On the Application of Animism in Design

#essay

In this text I want to focus on issue I have with the research project Animistic design: how to reimagine digital interaction between the human and the nonhuman.

“What this article advocates, then, is a shift toward uncertainty-driven scenarios where the unexpected is fostered, instead of closed loops, prediction and linearity, and where conversations with things, rather than about or to things, take place.” 1

Not necessarily a bad practice, but a case for which I can add a critique I’d like to mention this research project by Betti Marenko and Philip an Allen. The project concentrated on the application of animism in interaction design, with a focus on uncertainty. Their approach was to introduce uncertainty into the interaction with digital assistants.
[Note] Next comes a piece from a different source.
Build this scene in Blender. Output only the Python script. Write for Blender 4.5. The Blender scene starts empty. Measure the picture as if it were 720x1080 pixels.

Usually, we expect our interaction with the digital to be of deterministic nature. The user gives an input upon which an anticipated output is generated. In the case of a digital assistant the following scenario could play out. The user asks Siri, Apple’s digital assistant, how the weather will be today. Siri will respond with a short answer, giving an overview of temperature and if there will be rain. Today's digital assistants are limited to concise cases where more or less precise inputs and outputs can be produced.

Marenko and van Allen’s research tried to introduce uncertainty into this process in the form of digital personas with attitude to speculate about different interactions. How would the interaction be, if Siri had an uncertain character?

The application of animism in the project, as well as the concepts of agency and new materialism, are well based in theory. Whereas I’d like to differ is that animism is not merely a psychological concept but an entire cosmology, still practiced today mostly within indigeneous communities.

The difference is, that in animism as a psychological concept things are put on par with humans, depending on certain attributes of said things. Whereas in animism as a cosmology, there is no ontological difference between humans and things in the first place.

Basically, I oppose the usage of animism as something simply being alive or animated. I would love to have a look at animism in design, in which animism means something akin to attributing personhood to things.